Digo todo esto porque pienso que una buena parte de quienes componen eso que se ha dado en llamar clase política, con independencia de su color, pues en este asunto de admitir la diversidad entre unos y otros las siglas no tienen mayor importancia, todavía pertenece a esa generación que fue educada en la ignorancia de que hay quienes al nacer no oyen a su madre hablarles en castellano, sino en vasco, en catalán, en gallego… En la ignorancia de que si hay un principio democrático que deba prevalecer sobre cualquier otro es el de dejar a la gente que se organice social, políticamente como le venga en gana. Y sólo esos antecedentes explican, a mi juicio, que se produzcan coincidencias tan sui géneris como la de nuestro incombustible Ibarra, para quien la actual negociación del pronto de Estatuto catalán , es una "operación política nefasta", con destacados miembros del PP, que le piden que interceda ante el Gobierno y la dirección del PSOE para “reconducir” la situación.
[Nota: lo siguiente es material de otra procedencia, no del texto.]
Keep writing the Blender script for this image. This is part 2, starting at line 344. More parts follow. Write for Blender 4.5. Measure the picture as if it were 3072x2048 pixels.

En todos los órdenes de la vida, cada cual, según envejecemos, tendemos a parecernos cada vez más a la nuestra propia caricatura. A lo que los demás dicen ver en nosotros. Mucho me temo que algunos dirigentes políticos estén tan pendientes de su caricatura que se les haya agotado toda capacidad creativa. Y si esto fuera cierto, lo mejor que podrían hacer sería dejar paso a quienes aún tienen libertad de pensamiento. A quienes no están continuamente pendientes de repetir una y otra vez la misma cantinela.